• Task description:
Take from the listing each line that has the string "Blender".

• Provided entries:
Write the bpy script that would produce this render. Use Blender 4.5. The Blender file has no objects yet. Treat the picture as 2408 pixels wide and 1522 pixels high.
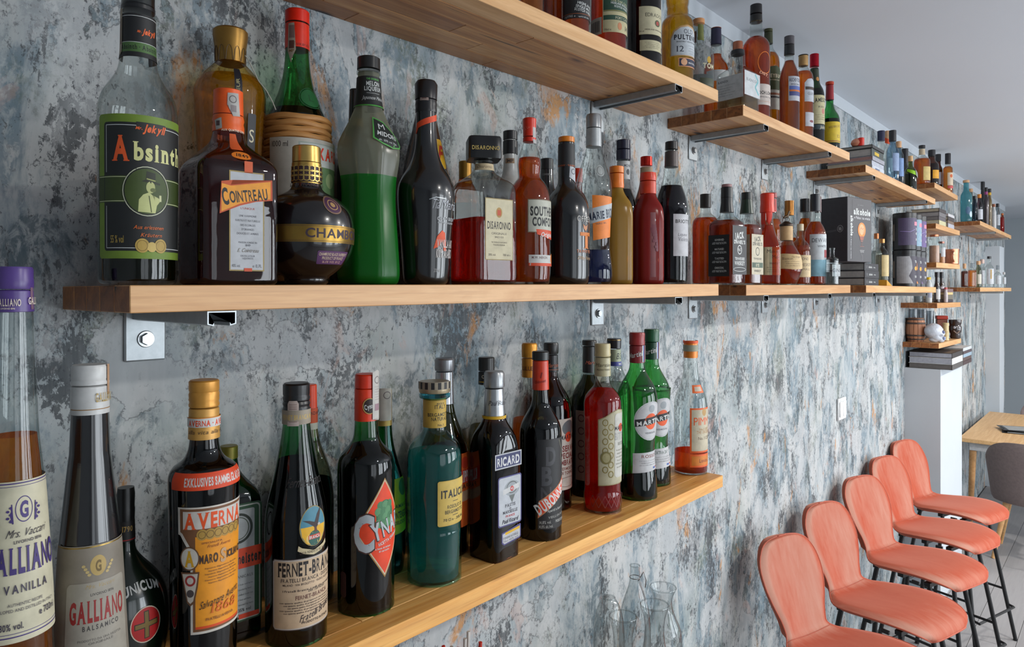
import bpy, bmesh, math, random
from math import sin, cos, pi, radians, atan, asin
from mathutils import Vector, Matrix
random.seed(7)
S = bpy.context.scene
COL = S.collection
# ---------------------------------------------------------------- camera
FP, CX, HY = 1620.0, 1204.0, 684.0         # focal length, optical centre and horizon of the 2408 px frame
AL = radians(41.95)
SA, CA = sin(AL), cos(AL)
D, EYE = 1.0384, 1.87                      # camera distance from the wall (wall plane y = 0), eye height
cam = bpy.data.cameras.new('camera'); camo = bpy.data.objects.new('camera', cam); COL.objects.link(camo)
camo.location = (0, -D, EYE); camo.rotation_euler = (pi/2, 0, AL - pi/2)
cam.sensor_width = 36; cam.lens = FP/2408*36; cam.shift_y = -(761-HY)/2408; cam.clip_start = .02; cam.clip_end = 60
S.camera = camo
# ---------------------------------------------------------------- world, light, exposure
w = bpy.data.worlds.new('world'); S.world = w; w.use_nodes = True
w.node_tree.nodes['Background'].inputs[0].default_value = (.80, .90, 1, 1)
w.node_tree.nodes['Background'].inputs[1].default_value = .38
def area(name, loc, rot, sx, sy, e, col=(1, 1, 1)):
    l = bpy.data.lights.new(name, 'AREA'); l.shape = 'RECTANGLE'; l.size = sx; l.size_y = sy; l.energy = e; l.color = col
    o = bpy.data.objects.new(name, l); COL.objects.link(o); o.location = loc; o.rotation_euler = rot; return o
# daylight in the window openings of the wall opposite the shelves, and of the end behind the camera
for x, e in ((0.2, 12), (2.6, 54), (5.0, 66), (7.4, 54)):
    area('window_light', (x, -4.42, 1.55), (-pi/2, 0, 0), 1.5, 2.0, e*1.0, (.87, .94, 1)).rotation_euler = (pi/2, 0, 0)
S.view_settings.view_transform = 'Standard'; S.view_settings.look = 'None'
S.view_settings.exposure = 0.42; S.view_settings.gamma = 1; S.view_settings.use_curve_mapping = False
S.cycles.use_denoising = True; S.cycles.max_bounces = 10; S.cycles.transparent_max_bounces = 40
S.cycles.transmission_bounces = 8; S.cycles.diffuse_bounces = 4; S.cycles.glossy_bounces = 4
S.cycles.sample_clamp_indirect = 4; S.cycles.caustics_reflective = False; S.cycles.caustics_refractive = False
# ---------------------------------------------------------------- photograph <-> world
def depth(x, Y):                 # camera depth of a point seen at column x that lies on the plane y = Y
    u = (x-CX)/FP
    return (Y+D)/(SA-u*CA)
def wx(x, Y):                    # its world X
    u = (x-CX)/FP
    return depth(x, Y)*(u*SA+CA)
def wz(x, y, Y):
    return EYE-(y-HY)*depth(x, Y)/FP
def P(x, y, Y): return Vector((wx(x, Y), Y, wz(x, y, Y)))
# ---------------------------------------------------------------- nodes
def lin(c):
    return tuple((v/12.92 if v <= .04045 else ((v+.055)/1.055)**2.4) for v in (c[0]/255, c[1]/255, c[2]/255))+(1,)
class NT:
    def __init__(s, name):
        s.m = bpy.data.materials.new(name); s.m.use_nodes = True; s.t = s.m.node_tree; s.t.nodes.clear()
        s.out = s.t.nodes.new('ShaderNodeOutputMaterial')
    def n(s, typ, ins=None, **kw):
        nd = s.t.nodes.new('ShaderNode'+typ)
        for k, v in kw.items(): setattr(nd, k, v)
        for k, v in (ins or {}).items():
            if hasattr(v, 'links') or isinstance(v, bpy.types.NodeSocket): s.t.links.new(v, nd.inputs[k])
            else: nd.inputs[k].default_value = v
        return nd
    def coord(s, kind='Object', scale=(1, 1, 1), loc=(0, 0, 0), rnd=0.0):
        c = s.n('TexCoord').outputs[kind]
        if rnd:
            oi = s.n('ObjectInfo').outputs['Random']
            mul = s.n('Math', {0: oi, 1: rnd}, operation='MULTIPLY').outputs[0]
            cb = s.n('CombineXYZ', {0: mul, 1: mul, 2: mul}).outputs[0]
            c = s.n('VectorMath', {0: c, 1: cb}, operation='ADD').outputs[0]
        return s.n('Mapping', {'Vector': c, 'Scale': scale, 'Location': loc}).outputs[0]
    def noise(s, vec, scale, det=4, rough=.55, dist=0., lac=2.0):
        return s.n('TexNoise', {'Vector': vec, 'Scale': scale, 'Detail': det, 'Roughness': rough, 'Distortion': dist, 'Lacunarity': lac}).outputs['Fac']
    def ramp(s, fac, stops, interp='LINEAR'):
        r = s.n('ValToRGB', {'Fac': fac}); cr = r.color_ramp; cr.interpolation = interp
        while len(cr.elements) < len(stops): cr.elements.new(.5)
        for e, (p, c) in zip(cr.elements, stops):
            e.position = p; e.color = c if len(c) == 4 else lin(c)
        return r.outputs['Color']
    def band(s, fac, a, b):      # 0 below a, 1 above b
        return s.n('MapRange', {'Value': fac, 'From Min': a, 'From Max': b}, clamp=True).outputs[0]
    def mix(s, fac, a, b, bt='MIX'):
        m = s.n('Mix', {}, data_type='RGBA', blend_type=bt)
        for i, v in ((0, fac), (6, a), (7, b)):
            if isinstance(v, bpy.types.NodeSocket): s.t.links.new(v, m.inputs[i])
            else: m.inputs[i].default_value = v if (i == 0 or len(v) == 4) else lin(v)
        return m.outputs[2]
    def math(s, op, a, b=0.): return s.n('Math', {0: a, 1: b}, operation=op).outputs[0]
    def done(s, shader): s.t.links.new(shader, s.out.inputs[0]); return s.m
    def princ(s, base, rough=.5, metal=0., bump=None, bs=.3, bd=.002, **kw):
        ins = {'Roughness': rough, 'Metallic': metal}
        ins['Base Color'] = base if (isinstance(base, bpy.types.NodeSocket) or len(base) == 4) else lin(base)
        if bump is not None: ins['Normal'] = s.n('Bump', {'Height': bump, 'Strength': bs, 'Distance': bd}).outputs[0]
        ins.update(kw)
        return s.done(s.n('BsdfPrincipled', ins).outputs[0])
_mc = {}
def paint(c, rough=.5, metal=0., coat=0.):
    lo, hi = min(c), max(c)
    if hi-lo > 125 and not metal: c = tuple(lo*.55 if v == lo else v+(lo*.0) for v in c)     # printers' colours are clean
    k = ('p', tuple(c), rough, metal, coat)
    if k not in _mc:
        t = NT('paint_%d_%d_%d' % tuple(c[:3])); v = t.coord('Object')
        nz = t.noise(v, 60, 3)
        col = t.mix(t.band(nz, .35, .75), c, tuple(max(0, x*.9) for x in c))
        _mc[k] = t.princ(col, rough, metal, **{'Coat Weight': coat, 'Coat Roughness': .03})
    return _mc[k]
def paper(c): return paint(c, .62)
def foil(c): return paint(c, .3, .85)
def plastic(c): return paint(c, .32)
def glaze(c): return paint(c, .22, 0, .6)
def thin(c, tint=1.0, rough=.03, edge=.35, frost=0.):
    """Bottle glass: a clear wall that lets light straight through, absorbs more at a glancing angle and mirrors by Fresnel."""
    k = ('t', tuple(c), tint, rough, edge, frost)
    if k not in _mc:
        t = NT('bottle_glass'); lw = t.n('LayerWeight', {'Blend': .5}).outputs['Facing']
        cc = lin(c); c0 = tuple(max(0, v)**.6 for v in cc[:3])+(1,); c1 = tuple(max(0, v)**(.6+1.2*tint)*edge for v in cc[:3])+(1,)
        col = t.mix(t.math('POWER', lw, 2.2), c0, c1)
        tr = t.n('BsdfTransparent', {'Color': col}).outputs[0]
        v = t.coord('Object'); nz = t.noise(v, 26, 2, .5, .6)
        bp = t.n('Bump', {'Height': nz, 'Strength': .06, 'Distance': .004}).outputs[0]
        gl = t.n('BsdfGlossy', {'Color': (1, 1, 1, 1), 'Roughness': rough, 'Normal': bp}).outputs[0]
        bf = t.n('NewGeometry').outputs['Backfacing']; ior = t.n('MapRange', {'Value': bf, 'From Min': 0., 'From Max': 1., 'To Min': 1.5, 'To Max': 1/1.5}).outputs[0]
        fr = t.n('Fresnel', {'IOR': ior, 'Normal': bp}).outputs[0]
        mx = t.n('MixShader', {0: fr, 1: tr, 2: gl}).outputs[0]
        if frost:
            df = t.n('BsdfTranslucent', {'Color': cc}).outputs[0]; d2 = t.n('BsdfDiffuse', {'Color': cc}).outputs[0]
            dd = t.n('MixShader', {0: .55, 1: df, 2: d2}).outputs[0]
            mx = t.n('MixShader', {0: frost, 1: mx, 2: dd}).outputs[0]
        _mc[k] = t.done(mx)
    return _mc[k]
def liq(c, dens=1.0, refr=.5, milk=.16):
    """Liquid: part bends the light, part lets it straight on, part scatters it (milk), all through the liquid's own colour."""
    k = ('l', tuple(c), dens, refr, milk)
    if k not in _mc:
        t = NT('liquid'); lw = t.n('LayerWeight', {'Blend': .5}).outputs['Facing']
        cc = lin(c); c0 = tuple(max(0, v)**.44 for v in cc[:3])+(1,); c1 = tuple(max(0, v)**(.6+.45*dens) for v in cc[:3])+(1,)
        v = t.coord('Object', (1, 1, .35)); nz = t.noise(v, 30, 3, .6, 1.2)
        col = t.mix(t.math('MULTIPLY', t.band(nz, .45, .62), .5), t.mix(t.math('POWER', lw, 1.5), c0, c1), c1)
        tr = t.n('BsdfTransparent', {'Color': col}).outputs[0]
        bp = t.n('Bump', {'Height': nz, 'Strength': .25, 'Distance': .004}).outputs[0]
        gs = t.n('BsdfRefraction', {'Color': col, 'IOR': 1.3, 'Roughness': .0, 'Normal': bp}).outputs[0]
        tl = t.n('BsdfTranslucent', {'Color': cc}).outputs[0]; df = t.n('BsdfDiffuse', {'Color': cc}).outputs[0]
        m1 = t.n('MixShader', {0: refr, 1: tr, 2: gs}).outputs[0]
        m2 = t.n('MixShader', {0: .45, 1: tl, 2: df}).outputs[0]
        _mc[k] = t.done(t.n('MixShader', {0: milk, 1: m1, 2: m2}).outputs[0])
    return _mc[k]
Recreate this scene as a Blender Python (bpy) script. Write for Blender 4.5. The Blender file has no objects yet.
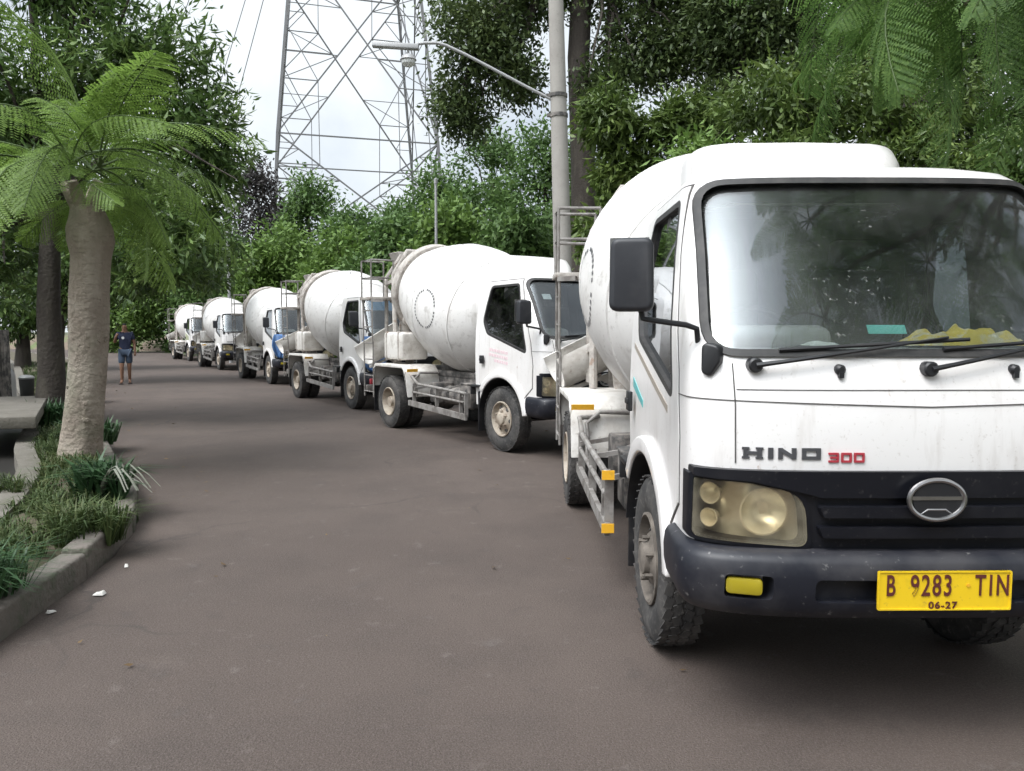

• Answer to this exercise:
Write the bpy script that would produce this render. Use Blender 4.5. The Blender file has no objects yet. Treat the picture as 2408 pixels wide and 1522 pixels high.
Recreate this scene as a Blender Python (bpy) script. Write for Blender 4.5. The Blender file has no objects yet.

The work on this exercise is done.